New arrivals

130 Ethiopian immigrants land in Israel, but thousands more still waiting to come

Since December 2020, some 5,000 people have made aliyah from Ethiopia with Jewish Agency as part of ‘Operation Tzur Yisrael’

A group of 130 Ethiopian immigrants touched down in Israel on Wednesday in the final flight of this phase of what’s been dubbed “Operation Tzur Yisrael,” the effort to bring Ethiopians eligible for Israeli citizenship to the Jewish state.

There are no concrete plans or funding for the next phase of the operation, leaving the future of the thousands of eligible, would-be immigrants still in Ethiopia uncertain.

Some 5,000 Ethiopian immigrants have arrived in Israel in the past two and a half years –- 3,000 in the first phase of the operation from December 2020 to June 2022 and 2,000 in the second phase over the past year. According to the Jewish Agency for Israel, which arranged the immigration flights, some 70% of the new immigrants are under the age of 35, half of them children and teenagers.

“By completing this milestone in Operation Tzur Israel, and continuing to facilitate the aliyah and absorption of Ethiopians who have long yearned to arrive in the Jewish homeland, we have actualized the core value of the State of Israel and the Jewish people to advocate for the most vulnerable individuals among us,” Mark Wilf, chairman of the board of governors of the Jewish Agency, said in a statement.

The Jewish Agency worked closely with the government and with nonprofit organizations to facilitate the absorption of the immigrants into Israeli society upon arrival, the organization said.

This included the standard offerings to any new immigrant of housing in an “absorption center” and free Hebrew-language instruction, as well as a stipend and tax benefits. In addition to these, the Jewish Agency highlighted a few initiatives aimed at specifically easing the immigration of Ethiopians to Israel, including a “direct absorption model” supported by UJA-Federation of New York, in which new arrivals moved directly into rented apartments in the southern town of Kiryat Gat. Another program, called Aliyah Tech, was designed to help new Ethiopian immigrants get jobs in Israel’s high-tech industry.

“The efforts were also made possible with the help of Jewish Federations, Keren Hayesod, private donors and foundations, the International Fellowship of Christians and Jews, the International Christian Embassy Jerusalem, as well as friends of Israel from Korea and around the world,” the organization said.

For the most part, the immigrants in Operation Tzur Yisrael are not necessarily eligible for citizenship in their own right but are able to immigrate as they have first-degree relatives in Israel. Their immigration was approved by a government decision in 2015, but only began in significant numbers in December 2020 under then-Immigration Minister Pnina Tamano-Shata.

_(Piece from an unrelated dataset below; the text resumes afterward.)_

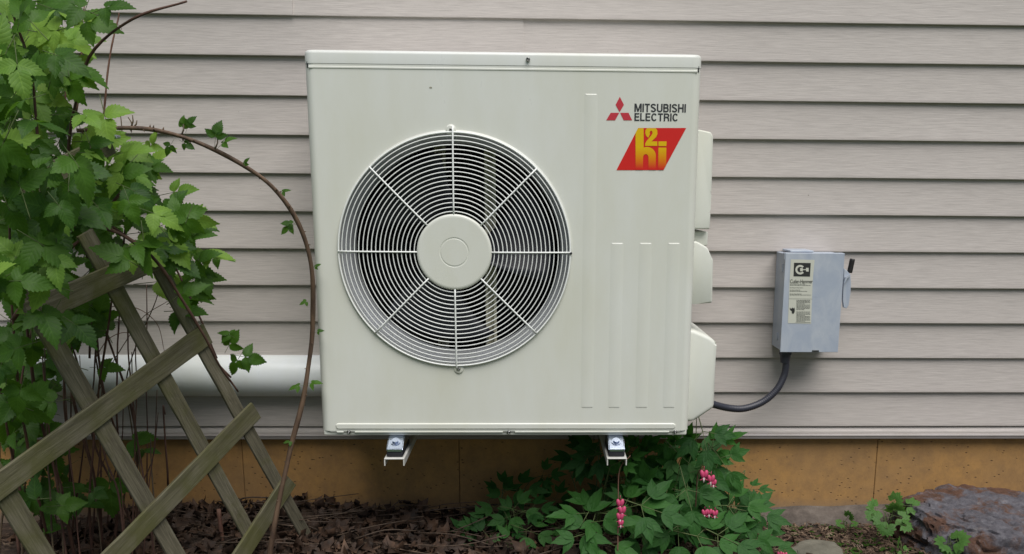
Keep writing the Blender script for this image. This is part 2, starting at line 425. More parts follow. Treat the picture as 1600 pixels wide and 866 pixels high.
# lid
bm = bmesh.new(); rings = []
for ins, z in [(.0, LZ)] + [(.009*(1-math.cos(t)), AH-.009+.009*math.sin(t)) for t in [PI/2*i/5 for i in range(6)]] + [(.02, AH+.0008)]:
    rr_ = rrect(-.0008+ins, -.0008+ins, AW+.0008-ins, AD+.003-ins, max(.004, RD-ins), 6)
    rings.append([bm.verts.new((x, y, z)) for x, y in rr_])
for a, b in zip(rings, rings[1:]):
    for i in range(len(a)): bm.faces.new((a[i], a[(i+1) % len(a)], b[(i+1) % len(a)], b[i]))
bm.faces.new(rings[0][::-1]); bm.faces.new(rings[-1])
obj('lid', bm, M_ACL, ac, True, sharp=50)
bm = bmesh.new(); box(bm, (.006, .004, LZ-.01), (AW-.006, AD-.002, LZ+.004)); obj('lid_gasket', bm, M_DARK, ac)
def rib(poly, y=-.0008, bev=.0042, name='rib', m=M_AC, par=fp, tall=False):
    bm = bmesh.new(); n_ = len(poly)
    cx = sum(p[0] for p in poly)/n_; cz = sum(p[1] for p in poly)/n_
    B = [bm.verts.new((x, .0005, z)) for x, z in poly]
    pin = []
    for i, (x, z) in enumerate(poly):
        a, b = Vector(poly[i-1]), Vector(poly[(i+1) % n_]); t = (b-a).normalized(); nn = Vector((-t.y, t.x))
        if nn.dot(Vector((cx-x, cz-z))) < 0 and n_ > 3: nn = -nn
        pin.append((x+nn.x*bev*(2.6 if tall else 1), z+nn.y*bev))
    T = [bm.verts.new((x, y, z)) for x, z in pin]
    for i in range(n_): bm.faces.new((B[i], B[(i+1) % n_], T[(i+1) % n_], T[i]))
    bm.faces.new(T)
    return obj(name, bm, m, par, True, sharp=12)
def P0(x, y): v = at(x, y, 0); return v.x, v.z
def colrib(xt, yt, xb, yb, w=.038):
    (xa, za), (xb_, zb_) = P0(xt, yt), P0(xb, yb); x = (xa+xb_)/2
    return rib(rrect(x-w/2, zb_, x+w/2, za, .006), -.0011, .0035, tall=True)
colrib(924, 146, 917, 638); colrib(964, 379, 960, 638); colrib(1008, 379, 1003, 638); colrib(1052, 379, 1046, 638)
za = P0(700, 661)[1]; zc = P0(700, 671)[1]
xa = P0(524, 665)[0]; xb_ = P0(1056, 665)[0]
rib(rrect(xa, zc, xb_, za, (za-zc)*.48), -.003, .003)
zl = P0(700, 675)[1]
for p, q in ((526, 537), (554, 786), (804, 1046)):
    rib(rrect(P0(p, 675)[0], zl-.0022, P0(q, 675)[0], zl+.0022, .0016), -.0016, .0012)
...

Though thousands more are still in Ethiopia approved for immigration following this last flight, no budget has been allocated to bring them over. Until then, they are staying in camps in the cities of Addis Ababa and Gondar.

Asked if current Immigration Minister Ofir Sofer has specific plans to continue the immigration, a spokesperson for the minister said: “Should there be [such plans], we will update you.”

The Struggle for Ethiopian Aliyah, a grassroots group advocating for immigration from Ethiopia, which recently received funding from UJA-Federation of New York, denounced the lack of funding for continued aliyah from Addis Ababa and Gondar.

“We call for Immigration and Absorption Minister Ofir Sofer to take care of those who are waiting in Ethiopia now,” the director of the group, Surafel Alamo, said in a statement. “The lives of those waiting in Gondar and Addis Ababa are in the immigration and absorption minister’s hands.”